Directions for this task -> Read the lines that follow and pick out every one containing the word "scene".

Provided material ->

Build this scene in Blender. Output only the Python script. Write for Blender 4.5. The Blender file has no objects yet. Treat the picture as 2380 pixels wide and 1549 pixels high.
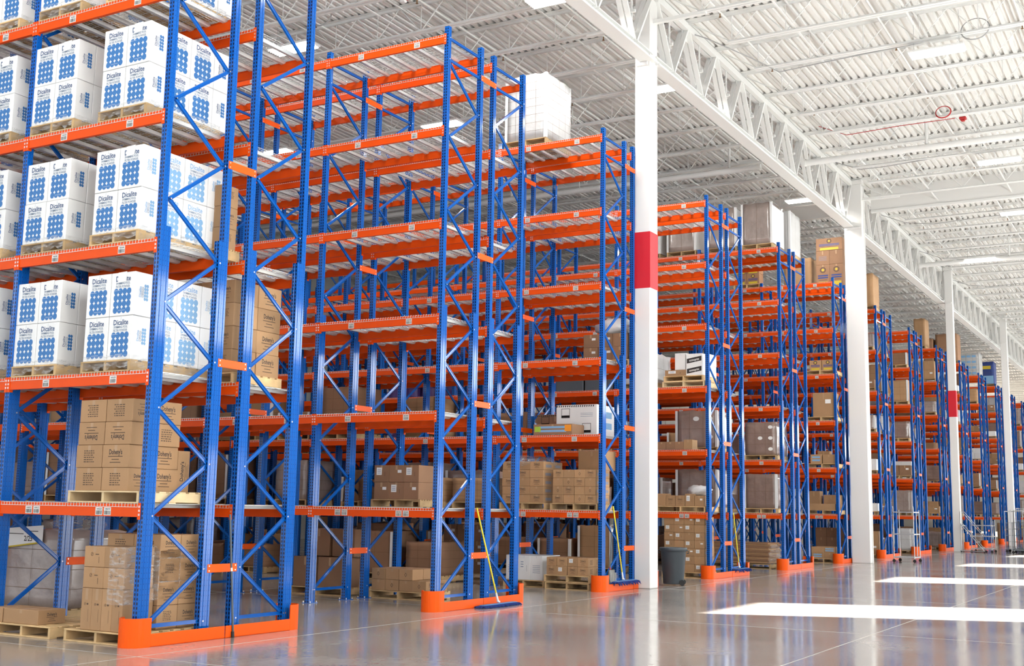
import bpy, bmesh, math, random
from mathutils import Vector, Matrix
random.seed(7)
SC = bpy.context.scene
LAMP_W, WIN_W, DOOR_W, SUN_S, SUN_EL, PANE, WORLD_S, EXPO = 170., 26., 20., 170., 16., .036, 2.0, 0.
COL = SC.collection
PI = math.pi

# ------------------------------------------------------------------ materials
def nt(name):
    m = bpy.data.materials.new(name); m.use_nodes = True
    return m, m.node_tree.nodes, m.node_tree.links, m.node_tree.nodes['Principled BSDF']

def mat(name, col, rough=.5, metal=0., coat=0., noise=0., nscale=6., bump=0., bscale=40., spec=.5, emit=None, estr=0., objvar=0.):
    m, N, L, b = nt(name)
    b.inputs['Base Color'].default_value = (*col, 1)
    b.inputs['Roughness'].default_value = rough
    b.inputs['Metallic'].default_value = metal
    b.inputs['Coat Weight'].default_value = coat
    b.inputs['Coat Roughness'].default_value = .12
    b.inputs['Specular IOR Level'].default_value = spec
    last = None
    if noise or objvar:
        tc = N.new('ShaderNodeTexCoord')
        rgb = N.new('ShaderNodeRGB'); rgb.outputs[0].default_value = (*col, 1)
        last = rgb.outputs[0]
        hsv = N.new('ShaderNodeHueSaturation')
        L.new(last, hsv.inputs['Color'])
        val = None
        if noise:
            n = N.new('ShaderNodeTexNoise'); n.inputs['Scale'].default_value = nscale; n.inputs['Detail'].default_value = 4
            L.new(tc.outputs['Object'], n.inputs['Vector'])
            mr = N.new('ShaderNodeMapRange'); mr.inputs['From Min'].default_value = .3; mr.inputs['From Max'].default_value = .7
            mr.inputs['To Min'].default_value = 1 - noise; mr.inputs['To Max'].default_value = 1 + noise
            L.new(n.outputs['Fac'], mr.inputs['Value']); val = mr.outputs['Result']
        if objvar:
            oi = N.new('ShaderNodeObjectInfo')
            mo = N.new('ShaderNodeMapRange'); mo.inputs['To Min'].default_value = 1 - objvar; mo.inputs['To Max'].default_value = 1 + objvar
            L.new(oi.outputs['Random'], mo.inputs['Value'])
            if val is not None:
                mu = N.new('ShaderNodeMath'); mu.operation = 'MULTIPLY'
                L.new(val, mu.inputs[0]); L.new(mo.outputs['Result'], mu.inputs[1]); val = mu.outputs[0]
            else: val = mo.outputs['Result']
        L.new(val, hsv.inputs['Value'])
        L.new(hsv.outputs['Color'], b.inputs['Base Color'])
    if bump:
        tc2 = N.new('ShaderNodeTexCoord')
        n2 = N.new('ShaderNodeTexNoise'); n2.inputs['Scale'].default_value = bscale; n2.inputs['Detail'].default_value = 3
        bp = N.new('ShaderNodeBump'); bp.inputs['Strength'].default_value = bump; bp.inputs['Distance'].default_value = .02
        L.new(tc2.outputs['Object'], n2.inputs['Vector']); L.new(n2.outputs['Fac'], bp.inputs['Height']); L.new(bp.outputs['Normal'], b.inputs['Normal'])
    if emit:
        b.inputs['Emission Color'].default_value = (*emit, 1); b.inputs['Emission Strength'].default_value = estr
        m.cycles.emission_sampling = 'NONE'
    return m

BLUE = (.002, .102, .44)
def perforated(name, col):
    """blue enamel with rows of punched holes along the post"""
    m, N, L, b = nt(name)
    b.inputs['Roughness'].default_value = .4; b.inputs['Coat Weight'].default_value = .6; b.inputs['Coat Roughness'].default_value = .09; b.inputs['Specular IOR Level'].default_value = .02
    tc = N.new('ShaderNodeTexCoord'); sp = N.new('ShaderNodeSeparateXYZ'); L.new(tc.outputs['Object'], sp.inputs[0])
    geo = N.new('ShaderNodeNewGeometry')
    vt = N.new('ShaderNodeVectorTransform'); vt.vector_type = 'NORMAL'; vt.convert_from = 'WORLD'; vt.convert_to = 'OBJECT'
    L.new(geo.outputs['Normal'], vt.inputs[0])
    sn = N.new('ShaderNodeSeparateXYZ'); L.new(vt.outputs[0], sn.inputs[0])
    def M(op, a, c=None, d=None):
        n = N.new('ShaderNodeMath'); n.operation = op
        for i, v in enumerate((a, c, d)):
            if v is None: continue
            if isinstance(v, (int, float)): n.inputs[i].default_value = v
            else: L.new(v, n.inputs[i])
        return n.outputs[0]
    def ell(u, pu, v, pv, ru, rv):
        a = M('SUBTRACT', M('FRACT', M('DIVIDE', u, pu)), .5); a = M('MULTIPLY', a, pu / ru)
        c = M('SUBTRACT', M('FRACT', M('DIVIDE', v, pv)), .5); c = M('MULTIPLY', c, pv / rv)
        return M('LESS_THAN', M('ADD', M('MULTIPLY', a, a), M('MULTIPLY', c, c)), 1.)
    facex = M('GREATER_THAN', M('ABSOLUTE', sn.outputs[0]), .7)
    facey = M('GREATER_THAN', M('ABSOLUTE', sn.outputs[1]), .7)
    hx = M('MULTIPLY', ell(sp.outputs[1], .0425, sp.outputs[2], .05, .0105, .018), facex)
    hy = M('MULTIPLY', ell(sp.outputs[0], .04, sp.outputs[2], .06, .0036, .0046), facey)
    h = M('MAXIMUM', hx, hy)
    mx = N.new('ShaderNodeMix'); mx.data_type = 'RGBA'
    L.new(h, mx.inputs['Factor']); mx.inputs[6].default_value = (*col, 1); mx.inputs[7].default_value = (.004, .008, .03, 1)
    L.new(mx.outputs[2], b.inputs['Base Color'])
    return m

M_post = perforated('perforated_blue_enamel', BLUE)
M_blue = mat('blue_enamel', BLUE, .4, spec=.02, coat=.6)
M_blue.node_tree.nodes['Principled BSDF'].inputs['Coat Roughness'].default_value = .09
M_bolt = mat('zinc_bolt', (.75, .75, .75), .3, .8)
M_or = mat('orange_enamel', (.76, .076, .003), .33, noise=.04, nscale=3, spec=.16)
M_guard = mat('safety_orange_enamel', (.92, .105, .004), .35, spec=.2)
M_galv = mat('galvanised_wire', (.66, .67, .66), .38, .45)
M_chan = mat('galvanised_channel', (.62, .63, .62), .42, .4, noise=.08)
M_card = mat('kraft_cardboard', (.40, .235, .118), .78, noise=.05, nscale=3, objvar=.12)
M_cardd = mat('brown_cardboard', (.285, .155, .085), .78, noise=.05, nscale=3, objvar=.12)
M_cardin = mat('cardboard_seam', (.16, .09, .045), .9)
M_tape = mat('packing_tape', (.42, .26, .14), .35, noise=.03)
M_white = mat('white_carton_board', (.80, .80, .79), .42, noise=.02, nscale=4, coat=.15)
M_ink = mat('blue_print', (.035, .17, .44), .5)
M_logo = mat('dark_blue_print', (.012, .055, .17), .5)
M_inkg = mat('grey_blue_print', (.16, .23, .34), .6)
M_inkp = mat('pale_blue_print', (.22, .42, .66), .6)
M_black = mat('black_print', (.025, .02, .02), .6)
M_brownink = mat('brown_print', (.10, .06, .035), .7)
M_yel = mat('yellow_print', (.62, .46, .03), .6)
M_paper = mat('white_paper', (.82, .82, .80), .6)
M_wood = mat('pallet_wood', (.56, .38, .19), .75, noise=.22, nscale=5, objvar=.2)
M_woodp = mat('pale_pallet_wood', (.70, .53, .31), .75, noise=.15, nscale=5, objvar=.12)
M_wrap = mat('film_wrapped_brown', (.27, .185, .15), .35, coat=.9, noise=.12, nscale=3, bump=.5, bscale=9, objvar=.15)
M_wrapg = mat('film_wrapped_grey', (.34, .27, .24), .3, coat=.9, noise=.15, nscale=3, bump=.6, bscale=7, objvar=.15)
M_wrapw = mat('film_wrapped_white', (.56, .56, .56), .35, coat=.4, noise=.05, nscale=3, bump=.4, bscale=8)
M_board_glare = mat('white_board_and_glare', (.80, .80, .80), .5)
M_steel = mat('white_painted_steel', (.80, .80, .78), .5)
M_colm = mat('white_column_paint', (.80, .79, .77), .45)
M_red = mat('red_column_paint', (.62, .008, .022), .45)
M_deck = mat('white_roof_deck', (.80, .79, .765), .55)
M_wall = mat('pale_wall_panel', (.55, .55, .54), .7)
M_rub = mat('black_rubber', (.02, .02, .02), .7)
M_bin = mat('charcoal_plastic', (.055, .068, .08), .5, bump=.15, bscale=80)
M_yelh = mat('yellow_handle', (.85, .66, .03), .35)
M_mopb = mat('blue_mop_yarn', (.012, .04, .22), .95, bump=.8, bscale=120)
M_mopt = mat('pale_mop_cloth', (.10, .22, .45), .9)
M_plast = mat('white_plastic', (.8, .8, .8), .4)
M_chrome = mat('grey_tube_steel', (.50, .51, .52), .3, .7)
M_dark = mat('dark_steel', (.10, .12, .135), .4, .4)
M_shov = mat('grey_shovel_metal', (.42, .42, .40), .35, .6)
M_cable = mat('grey_cable', (.36, .36, .36), .6)
M_redc = mat('red_cable', (.45, .02, .02), .5)
M_cyan = mat('teal_label', (.10, .42, .47), .6)
M_orl = mat('orange_label', (.85, .30, .02), .6)
M_green = mat('green_label', (.35, .55, .05), .6)
M_bluec = mat('navy_carton_print', (.02, .05, .22), .5)
M_violet = mat('violet_drum', (.06, .03, .16), .4)
M_tube = mat('lit_lamp_tube', (1, 1, 1), .5, emit=(1., .96, .88), estr=26.)
M_refl = mat('lamp_reflector', (.85, .85, .85), .3, .5)
M_brass = mat('brass_sprinkler', (.28, .14, .05), .4, .6)
M_glassw = mat('window_frame_white', (.75, .75, .75), .5)

def film_mat():
    m, N, L, b = nt('clear_stretch_film')
    N.remove(b); out = [n for n in N if n.type == 'OUTPUT_MATERIAL'][0]
    tr = N.new('ShaderNodeBsdfTransparent'); gl = N.new('ShaderNodeBsdfPrincipled')
    gl.inputs['Base Color'].default_value = (.8, .8, .8, 1); gl.inputs['Roughness'].default_value = .18
    tc = N.new('ShaderNodeTexCoord'); n = N.new('ShaderNodeTexNoise'); n.inputs['Scale'].default_value = 9; n.inputs['Detail'].default_value = 3
    mp = N.new('ShaderNodeMapping'); mp.inputs['Scale'].default_value = (1, 1, 3)
    L.new(tc.outputs['Object'], mp.inputs[0]); L.new(mp.outputs[0], n.inputs['Vector'])
    bp = N.new('ShaderNodeBump'); bp.inputs['Strength'].default_value = .9; bp.inputs['Distance'].default_value = .03
    L.new(n.outputs['Fac'], bp.inputs['Height']); L.new(bp.outputs['Normal'], gl.inputs['Normal'])
    mr = N.new('ShaderNodeMapRange'); mr.inputs['From Min'].default_value = .45; mr.inputs['From Max'].default_value = .75; mr.inputs['To Min'].default_value = .08; mr.inputs['To Max'].default_value = .5
    L.new(n.outputs['Fac'], mr.inputs['Value'])
    mx = N.new('ShaderNodeMixShader'); L.new(mr.outputs['Result'], mx.inputs[0]); L.new(tr.outputs[0], mx.inputs[1]); L.new(gl.outputs[0], mx.inputs[2])
    L.new(mx.outputs[0], out.inputs['Surface'])
    return m
M_film = film_mat()

def floor_mat():
    m, N, L, b = nt('polished_concrete')
    tc = N.new('ShaderNodeTexCoord')
    n1 = N.new('ShaderNodeTexNoise'); n1.inputs['Scale'].default_value = .55; n1.inputs['Detail'].default_value = 6; n1.inputs['Roughness'].default_value = .6
    L.new(tc.outputs['Object'], n1.inputs['Vector'])
    r1 = N.new('ShaderNodeValToRGB'); r1.color_ramp.elements[0].position = .3; r1.color_ramp.elements[0].color = (.275, .246, .222, 1)
    r1.color_ramp.elements[1].position = .72; r1.color_ramp.elements[1].color = (.39, .36, .33, 1)
    L.new(n1.outputs['Fac'], r1.inputs[0])
    n2 = N.new('ShaderNodeTexNoise'); n2.inputs['Scale'].default_value = 9; n2.inputs['Detail'].default_value = 5
    L.new(tc.outputs['Object'], n2.inputs['Vector'])
    mr = N.new('ShaderNodeMapRange'); mr.inputs['From Min'].default_value = .3; mr.inputs['From Max'].default_value = .7; mr.inputs['To Min'].default_value = .90; mr.inputs['To Max'].default_value = 1.1
    L.new(n2.outputs['Fac'], mr.inputs['Value'])
    hs = N.new('ShaderNodeHueSaturation'); L.new(r1.outputs[0], hs.inputs['Color']); L.new(mr.outputs['Result'], hs.inputs['Value'])
    L.new(hs.outputs['Color'], b.inputs['Base Color'])
    rr = N.new('ShaderNodeMapRange'); rr.inputs['From Min'].default_value = .3; rr.inputs['From Max'].default_value = .7; rr.inputs['To Min'].default_value = .08; rr.inputs['To Max'].default_value = .17
    L.new(n1.outputs['Fac'], rr.inputs['Value']); L.new(rr.outputs['Result'], b.inputs['Roughness'])
    b.inputs['IOR'].default_value = 1.5
    n3 = N.new('ShaderNodeTexNoise'); n3.inputs['Scale'].default_value = 5; n3.inputs['Detail'].default_value = 2
    L.new(tc.outputs['Object'], n3.inputs['Vector'])
    bp = N.new('ShaderNodeBump'); bp.inputs['Strength'].default_value = .05; bp.inputs['Distance'].default_value = .01
    L.new(n3.outputs['Fac'], bp.inputs['Height']); L.new(bp.outputs['Normal'], b.inputs['Normal'])
    return m
M_floor = floor_mat()
M_joint = mat('pale_joint_filler', (.50, .47, .43), .3)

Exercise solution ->
Build this scene in Blender. Output only the Python script. Write for Blender 4.5. The Blender file has no objects yet. Treat the picture as 2380 pixels wide and 1549 pixels high.
SC = bpy.context.scene